THE REQUEST:
Reproduce the full listing that appears beneath this instruction exactly.
Start of DATA SEGMENT
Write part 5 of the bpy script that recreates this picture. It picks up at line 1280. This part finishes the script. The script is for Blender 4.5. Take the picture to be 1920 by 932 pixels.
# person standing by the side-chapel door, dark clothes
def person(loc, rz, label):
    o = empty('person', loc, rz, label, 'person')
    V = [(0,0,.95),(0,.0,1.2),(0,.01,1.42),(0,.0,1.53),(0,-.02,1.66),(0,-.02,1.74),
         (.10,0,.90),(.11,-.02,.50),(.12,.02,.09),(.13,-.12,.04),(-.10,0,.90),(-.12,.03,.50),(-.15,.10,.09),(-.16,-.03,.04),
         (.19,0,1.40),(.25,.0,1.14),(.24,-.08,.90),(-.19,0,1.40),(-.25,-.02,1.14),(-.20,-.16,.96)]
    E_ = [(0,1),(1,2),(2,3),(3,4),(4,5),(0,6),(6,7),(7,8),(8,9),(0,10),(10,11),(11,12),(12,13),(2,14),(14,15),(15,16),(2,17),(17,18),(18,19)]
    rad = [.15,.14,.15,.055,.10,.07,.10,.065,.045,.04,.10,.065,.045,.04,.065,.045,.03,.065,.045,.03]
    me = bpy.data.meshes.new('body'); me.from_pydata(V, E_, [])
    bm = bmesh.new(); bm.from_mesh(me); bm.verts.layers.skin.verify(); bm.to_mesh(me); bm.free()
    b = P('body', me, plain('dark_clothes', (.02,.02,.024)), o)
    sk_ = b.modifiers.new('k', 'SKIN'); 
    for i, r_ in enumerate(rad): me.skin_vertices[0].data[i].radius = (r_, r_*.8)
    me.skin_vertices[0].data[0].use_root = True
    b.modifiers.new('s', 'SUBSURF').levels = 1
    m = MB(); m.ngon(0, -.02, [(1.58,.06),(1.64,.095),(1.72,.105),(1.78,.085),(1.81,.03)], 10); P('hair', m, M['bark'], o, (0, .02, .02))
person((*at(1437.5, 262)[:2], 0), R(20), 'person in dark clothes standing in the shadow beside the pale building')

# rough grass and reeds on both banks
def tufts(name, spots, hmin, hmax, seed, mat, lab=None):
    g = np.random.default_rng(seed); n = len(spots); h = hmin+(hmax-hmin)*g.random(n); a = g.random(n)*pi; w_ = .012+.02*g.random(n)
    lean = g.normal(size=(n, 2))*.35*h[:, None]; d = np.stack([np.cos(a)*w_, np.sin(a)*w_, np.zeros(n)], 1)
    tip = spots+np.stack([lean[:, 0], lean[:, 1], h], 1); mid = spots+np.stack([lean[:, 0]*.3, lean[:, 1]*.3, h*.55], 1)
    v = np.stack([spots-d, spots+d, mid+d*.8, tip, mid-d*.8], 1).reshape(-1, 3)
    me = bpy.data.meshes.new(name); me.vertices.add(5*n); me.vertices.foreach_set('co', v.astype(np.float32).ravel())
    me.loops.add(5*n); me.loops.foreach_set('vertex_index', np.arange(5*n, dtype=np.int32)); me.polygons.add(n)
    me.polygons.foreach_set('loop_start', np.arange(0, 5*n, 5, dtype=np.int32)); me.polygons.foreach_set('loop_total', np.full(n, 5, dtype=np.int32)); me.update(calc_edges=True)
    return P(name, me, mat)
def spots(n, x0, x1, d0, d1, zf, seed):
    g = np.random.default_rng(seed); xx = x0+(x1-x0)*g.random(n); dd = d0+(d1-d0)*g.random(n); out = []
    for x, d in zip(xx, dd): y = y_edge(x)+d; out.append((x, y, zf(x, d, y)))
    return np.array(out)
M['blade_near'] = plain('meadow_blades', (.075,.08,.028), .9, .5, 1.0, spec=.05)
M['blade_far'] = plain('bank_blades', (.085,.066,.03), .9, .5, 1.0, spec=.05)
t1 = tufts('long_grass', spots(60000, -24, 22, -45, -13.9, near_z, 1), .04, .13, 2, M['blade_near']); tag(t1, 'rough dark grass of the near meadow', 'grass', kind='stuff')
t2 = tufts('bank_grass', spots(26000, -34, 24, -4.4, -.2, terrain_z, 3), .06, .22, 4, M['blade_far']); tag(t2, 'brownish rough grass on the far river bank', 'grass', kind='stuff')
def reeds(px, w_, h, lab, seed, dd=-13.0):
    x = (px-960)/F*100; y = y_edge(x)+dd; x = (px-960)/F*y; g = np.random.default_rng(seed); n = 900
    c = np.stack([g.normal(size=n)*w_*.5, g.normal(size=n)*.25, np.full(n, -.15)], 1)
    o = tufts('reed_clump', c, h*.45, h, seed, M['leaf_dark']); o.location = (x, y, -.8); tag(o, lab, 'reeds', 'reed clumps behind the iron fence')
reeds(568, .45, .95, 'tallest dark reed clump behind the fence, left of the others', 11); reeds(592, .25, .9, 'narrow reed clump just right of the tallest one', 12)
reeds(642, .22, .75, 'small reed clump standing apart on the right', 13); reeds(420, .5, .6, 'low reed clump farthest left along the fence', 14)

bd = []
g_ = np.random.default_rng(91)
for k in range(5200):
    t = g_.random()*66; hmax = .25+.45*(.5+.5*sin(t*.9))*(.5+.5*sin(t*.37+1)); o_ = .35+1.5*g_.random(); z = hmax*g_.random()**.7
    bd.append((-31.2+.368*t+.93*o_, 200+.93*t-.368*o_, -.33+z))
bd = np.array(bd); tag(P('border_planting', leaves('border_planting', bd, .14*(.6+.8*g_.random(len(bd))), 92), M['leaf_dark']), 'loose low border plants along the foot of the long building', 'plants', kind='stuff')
End of DATA SEGMENT
SOLUTION TO THE EXERCISE:
Write part 5 of the bpy script that recreates this picture. It picks up at line 1280. This part finishes the script. The script is for Blender 4.5. Take the picture to be 1920 by 932 pixels.
# person standing by the side-chapel door, dark clothes
def person(loc, rz, label):
    o = empty('person', loc, rz, label, 'person')
    V = [(0,0,.95),(0,.0,1.2),(0,.01,1.42),(0,.0,1.53),(0,-.02,1.66),(0,-.02,1.74),
         (.10,0,.90),(.11,-.02,.50),(.12,.02,.09),(.13,-.12,.04),(-.10,0,.90),(-.12,.03,.50),(-.15,.10,.09),(-.16,-.03,.04),
         (.19,0,1.40),(.25,.0,1.14),(.24,-.08,.90),(-.19,0,1.40),(-.25,-.02,1.14),(-.20,-.16,.96)]
    E_ = [(0,1),(1,2),(2,3),(3,4),(4,5),(0,6),(6,7),(7,8),(8,9),(0,10),(10,11),(11,12),(12,13),(2,14),(14,15),(15,16),(2,17),(17,18),(18,19)]
    rad = [.15,.14,.15,.055,.10,.07,.10,.065,.045,.04,.10,.065,.045,.04,.065,.045,.03,.065,.045,.03]
    me = bpy.data.meshes.new('body'); me.from_pydata(V, E_, [])
    bm = bmesh.new(); bm.from_mesh(me); bm.verts.layers.skin.verify(); bm.to_mesh(me); bm.free()
    b = P('body', me, plain('dark_clothes', (.02,.02,.024)), o)
    sk_ = b.modifiers.new('k', 'SKIN'); 
    for i, r_ in enumerate(rad): me.skin_vertices[0].data[i].radius = (r_, r_*.8)
    me.skin_vertices[0].data[0].use_root = True
    b.modifiers.new('s', 'SUBSURF').levels = 1
    m = MB(); m.ngon(0, -.02, [(1.58,.06),(1.64,.095),(1.72,.105),(1.78,.085),(1.81,.03)], 10); P('hair', m, M['bark'], o, (0, .02, .02))
person((*at(1437.5, 262)[:2], 0), R(20), 'person in dark clothes standing in the shadow beside the pale building')

# rough grass and reeds on both banks
def tufts(name, spots, hmin, hmax, seed, mat, lab=None):
    g = np.random.default_rng(seed); n = len(spots); h = hmin+(hmax-hmin)*g.random(n); a = g.random(n)*pi; w_ = .012+.02*g.random(n)
    lean = g.normal(size=(n, 2))*.35*h[:, None]; d = np.stack([np.cos(a)*w_, np.sin(a)*w_, np.zeros(n)], 1)
    tip = spots+np.stack([lean[:, 0], lean[:, 1], h], 1); mid = spots+np.stack([lean[:, 0]*.3, lean[:, 1]*.3, h*.55], 1)
    v = np.stack([spots-d, spots+d, mid+d*.8, tip, mid-d*.8], 1).reshape(-1, 3)
    me = bpy.data.meshes.new(name); me.vertices.add(5*n); me.vertices.foreach_set('co', v.astype(np.float32).ravel())
    me.loops.add(5*n); me.loops.foreach_set('vertex_index', np.arange(5*n, dtype=np.int32)); me.polygons.add(n)
    me.polygons.foreach_set('loop_start', np.arange(0, 5*n, 5, dtype=np.int32)); me.polygons.foreach_set('loop_total', np.full(n, 5, dtype=np.int32)); me.update(calc_edges=True)
    return P(name, me, mat)
def spots(n, x0, x1, d0, d1, zf, seed):
    g = np.random.default_rng(seed); xx = x0+(x1-x0)*g.random(n); dd = d0+(d1-d0)*g.random(n); out = []
    for x, d in zip(xx, dd): y = y_edge(x)+d; out.append((x, y, zf(x, d, y)))
    return np.array(out)
M['blade_near'] = plain('meadow_blades', (.075,.08,.028), .9, .5, 1.0, spec=.05)
M['blade_far'] = plain('bank_blades', (.085,.066,.03), .9, .5, 1.0, spec=.05)
t1 = tufts('long_grass', spots(60000, -24, 22, -45, -13.9, near_z, 1), .04, .13, 2, M['blade_near']); tag(t1, 'rough dark grass of the near meadow', 'grass', kind='stuff')
t2 = tufts('bank_grass', spots(26000, -34, 24, -4.4, -.2, terrain_z, 3), .06, .22, 4, M['blade_far']); tag(t2, 'brownish rough grass on the far river bank', 'grass', kind='stuff')
def reeds(px, w_, h, lab, seed, dd=-13.0):
    x = (px-960)/F*100; y = y_edge(x)+dd; x = (px-960)/F*y; g = np.random.default_rng(seed); n = 900
    c = np.stack([g.normal(size=n)*w_*.5, g.normal(size=n)*.25, np.full(n, -.15)], 1)
    o = tufts('reed_clump', c, h*.45, h, seed, M['leaf_dark']); o.location = (x, y, -.8); tag(o, lab, 'reeds', 'reed clumps behind the iron fence')
reeds(568, .45, .95, 'tallest dark reed clump behind the fence, left of the others', 11); reeds(592, .25, .9, 'narrow reed clump just right of the tallest one', 12)
reeds(642, .22, .75, 'small reed clump standing apart on the right', 13); reeds(420, .5, .6, 'low reed clump farthest left along the fence', 14)

bd = []
g_ = np.random.default_rng(91)
for k in range(5200):
    t = g_.random()*66; hmax = .25+.45*(.5+.5*sin(t*.9))*(.5+.5*sin(t*.37+1)); o_ = .35+1.5*g_.random(); z = hmax*g_.random()**.7
    bd.append((-31.2+.368*t+.93*o_, 200+.93*t-.368*o_, -.33+z))
bd = np.array(bd); tag(P('border_planting', leaves('border_planting', bd, .14*(.6+.8*g_.random(len(bd))), 92), M['leaf_dark']), 'loose low border plants along the foot of the long building', 'plants', kind='stuff')